Man erzählt sich entlang der Donau, dass jedes Kieselchen am Ufer ein Stück Erinnerung trägt. Zwischen den Wellen, die im Takt des Donauwalzers fließen, ruhten einst Spuren jener Epoche, als römische Legionen das Land durchzogen. Es war zu jener Zeit, als in den Auen noch das Ur-Rind lebte – kraftvoll und unbeeindruckt von Mensch und Witterung.

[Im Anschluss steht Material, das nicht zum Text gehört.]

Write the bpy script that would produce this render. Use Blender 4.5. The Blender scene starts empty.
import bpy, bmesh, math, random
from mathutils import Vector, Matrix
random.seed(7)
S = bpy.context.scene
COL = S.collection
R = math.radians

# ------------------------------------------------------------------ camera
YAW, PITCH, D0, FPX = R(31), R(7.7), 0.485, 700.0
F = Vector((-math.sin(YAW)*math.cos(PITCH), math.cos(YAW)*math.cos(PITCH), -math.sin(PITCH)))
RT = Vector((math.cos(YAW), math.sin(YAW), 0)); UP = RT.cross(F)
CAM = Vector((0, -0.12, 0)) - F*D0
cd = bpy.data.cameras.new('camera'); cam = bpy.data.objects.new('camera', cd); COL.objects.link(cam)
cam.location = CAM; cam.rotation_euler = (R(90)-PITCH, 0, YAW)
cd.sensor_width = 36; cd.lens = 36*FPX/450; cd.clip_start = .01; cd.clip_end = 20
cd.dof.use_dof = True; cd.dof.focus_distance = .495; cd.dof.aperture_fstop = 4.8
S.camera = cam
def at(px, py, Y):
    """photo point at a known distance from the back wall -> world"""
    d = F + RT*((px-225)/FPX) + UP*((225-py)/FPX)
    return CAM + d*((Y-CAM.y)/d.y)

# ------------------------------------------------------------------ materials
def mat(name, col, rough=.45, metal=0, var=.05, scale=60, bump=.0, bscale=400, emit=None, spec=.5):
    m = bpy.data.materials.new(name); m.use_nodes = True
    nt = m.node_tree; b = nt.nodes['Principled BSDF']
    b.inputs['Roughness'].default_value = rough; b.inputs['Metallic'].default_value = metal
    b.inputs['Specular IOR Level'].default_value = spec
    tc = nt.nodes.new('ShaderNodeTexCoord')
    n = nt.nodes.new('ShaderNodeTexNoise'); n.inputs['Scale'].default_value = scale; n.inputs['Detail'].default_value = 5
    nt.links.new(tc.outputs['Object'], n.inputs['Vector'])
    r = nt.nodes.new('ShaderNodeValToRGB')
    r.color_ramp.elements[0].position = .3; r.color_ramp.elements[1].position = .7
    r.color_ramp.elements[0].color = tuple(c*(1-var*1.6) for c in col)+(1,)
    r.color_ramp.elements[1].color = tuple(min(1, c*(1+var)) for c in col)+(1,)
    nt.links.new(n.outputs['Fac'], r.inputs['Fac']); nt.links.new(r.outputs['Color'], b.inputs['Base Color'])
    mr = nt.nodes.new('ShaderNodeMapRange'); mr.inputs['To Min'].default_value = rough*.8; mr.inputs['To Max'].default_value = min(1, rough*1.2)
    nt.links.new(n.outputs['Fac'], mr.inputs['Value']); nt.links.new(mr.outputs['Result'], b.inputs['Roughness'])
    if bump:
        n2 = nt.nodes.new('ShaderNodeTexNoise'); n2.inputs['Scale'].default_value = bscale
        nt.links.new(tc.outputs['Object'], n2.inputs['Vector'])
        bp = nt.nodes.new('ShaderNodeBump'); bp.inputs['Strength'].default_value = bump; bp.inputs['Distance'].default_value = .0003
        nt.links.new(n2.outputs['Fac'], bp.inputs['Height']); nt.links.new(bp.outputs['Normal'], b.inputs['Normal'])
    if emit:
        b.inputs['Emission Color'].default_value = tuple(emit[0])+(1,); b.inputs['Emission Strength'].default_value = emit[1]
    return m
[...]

Das Wasser der Donau war damals anders. Ihre Fließeigenschaft folgte einem gleichmäßigen Rhythmus, gespeist von Nebenarmen, die sich wie silberne Äderchen durch die Landschaft zogen. Die Legionen jedoch, die um das Jahr 15 v. Chr. ihre Lager entlang des Stroms errichteten, begannen, die Flussläufe gezielt zu verändern: Sie begradigten Ufer, stauten Nebenarme, errichteten provisorische Brücken, um ihre Versorgungslinien zu sichern.
Mit diesen Eingriffen veränderte sich der Strom. Wo zuvor das Wasser sanft mäanderte, entstanden neue Strömungsprofile. Sedimente lagerten sich anders ab, die Augebiete verlandeten stellenweise, während andere plötzlich überflutet wurden. Für die Ur-Rinder, die sich an wechselnde Feuchtwiesen angepasst hatten, bedeutete das eine schleichende Katastrophe. Zuerst verschwanden die besten Weidegründe, dann die Jungtiere, schließlich die Herden. Das Gleichgewicht zwischen Tier, Wasser und Land löste sich unmerklich – Opfer eines planmäßigen, aber unachtsamen militärischen Ordnungssinns.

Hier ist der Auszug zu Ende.